Executive Summary
A team from the King Abdullah University of Science and Technology (KAUST) attended the GPU training organized by the KAUST Supercomputing Lab (KSL), NVIDIA and Appentra to learn how to improve the performance of their “maxvol” software for 5G wireless networks using GPUs. In 5G networks the base station can send data to several phones or tablets in the same frequency-time window. And their “maxvol” software allows fast user selection without losing too much transfer rates while achieving fare performance on different devices, based on the signal strength. The GPU-enabled “maxvol” software also has the potential to be used in a wide range of applications in recommender systems and wireless communications.
About KAUST
KAUST Supercomputing Lab (KSL)’s mission is to inspire and enable scientific, economic and social advances through the development and application of HPC solutions, through collaboration with KAUST researchers and partners, and through the provision of world-class computational systems and services. KAUST offers world-class HPC and data resources and the opportunity for work and partner with KAUST staff. Part of KAUST’s core mission includes training the users of their services from industry and academia. KAUST has provided GPU training for several years, using a mixture of in-house and commercial GPU industry materials with great success. KAUST training programs are opened to incorporate new innovative ways of improving the GPU training.
The Challenge
5G wireless communications will be able to handle a thousand times more traffic than today’s networks and will be significantly faster than 4G networks. The “maxvol” algorithm has shown its superiority over traditional greedy search methods in the scope of massive multi-input multi-output MIMO communications, one of the technologies at the foundation of 5G networks. The KAUST team was highly motivated to learn how to make “maxvol” work efficiently on modern heterogeneous computers powered by GPUs, and to learn new tools to port scientific code to GPUs. The team hoped to explore the OpenACC technology using as a guide the Parallelware Trainer tool available in KAUST Ibex system. The GPU training organized by KSL in collaboration with Appentra in March 2019 was a great opportunity to address this challenge.

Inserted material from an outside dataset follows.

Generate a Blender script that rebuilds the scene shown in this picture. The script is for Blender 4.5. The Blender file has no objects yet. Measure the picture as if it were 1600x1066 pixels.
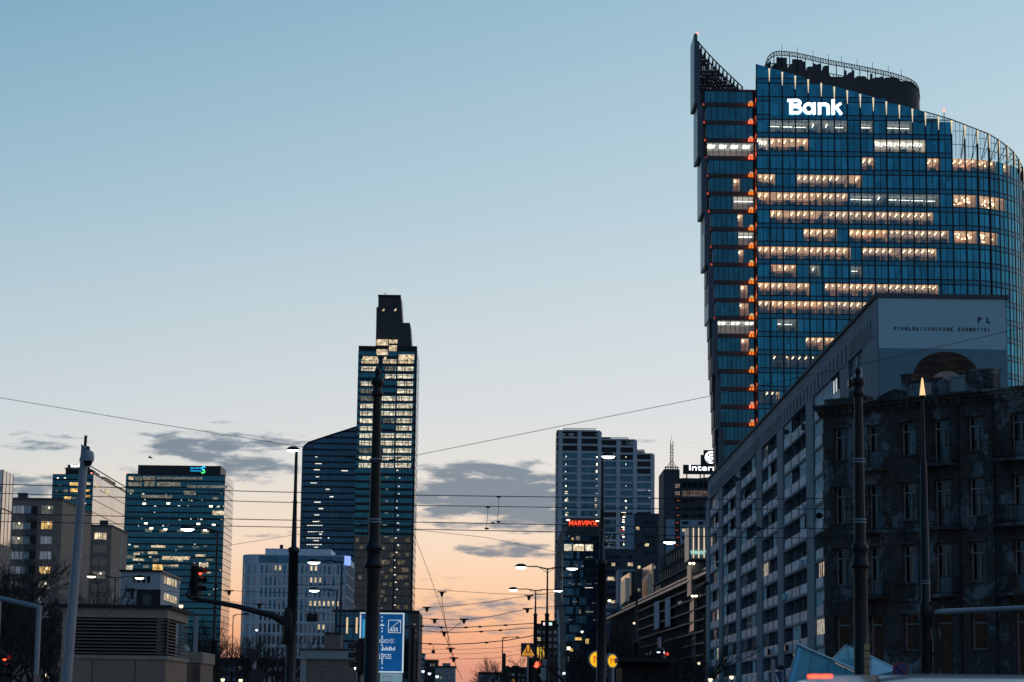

Learning GPU programming with patterns

In March 2019 KAUST organized a 1-day course on using OpenACC programming for GPUs, followed by a GPU hackathon to help users of their systems port scientific code to GPUs. In order to innovate and improve their training outcomes, the participants had the opportunity to use Appentra’s unique approach to GPU training: focusing on identifying patterns and then introducing the concepts and directives needed to parallelize the patterns. Using the Parallelware Trainer tool allowed participants in one day to understand how to decompose their code, parallelize loop-by-loop to minimise the introduction of bugs and facilitate regular testing, and finally optimise across multiple GPU-enabled regions of code. This approach provided attendees with a clear framework for using OpenACC on any future code with clear actionable takeaways to start using straight away.
Parallelware Trainer was very well received by the developers. They first could see very quickly how a simple code can be ported to GPUs with OpenACC pragmas that the tool suggests. They also showed interest in the features that enable them to learn more information about each keyword illustrated with examples. One important aspect is that Aleksandr Mikhalev is the first-ever winner of the hackathon with a single-person team.
The experience with Parallelware Trainer
Hackathon participant, Aleksandr Mikhalev from KAUST, used the hackathon to port his maxvol code to the GPUs available on KAUST’s Ibex service, a heterogeneous group of 864 nodes, including a mix of AMD, INTEL and NVIDIA GPUs with different architectures. The hackathon allowed him to achieve his goals and implement an OpenACC code doing “maxvol” on many matrices in parallel, which in addition is easy to run on GPU or on CPU, depending on compilation flags only.


“At the beginning of the hackathon I thought to use CUDA to port my code as I had no knowledge about OpenACC at that time. However, I changed my mind after I listened to the presentation of the Parallelware Trainer. With its help I learned OpenACC with its advantages and current drawbacks in just 2 days. What I loved the most: you do not have to rewrite your code entirely to see if you did it without mistakes, you do it step-by-step simply by adding proper pragmas. And you can instantly check if your last change contains any mistakes.”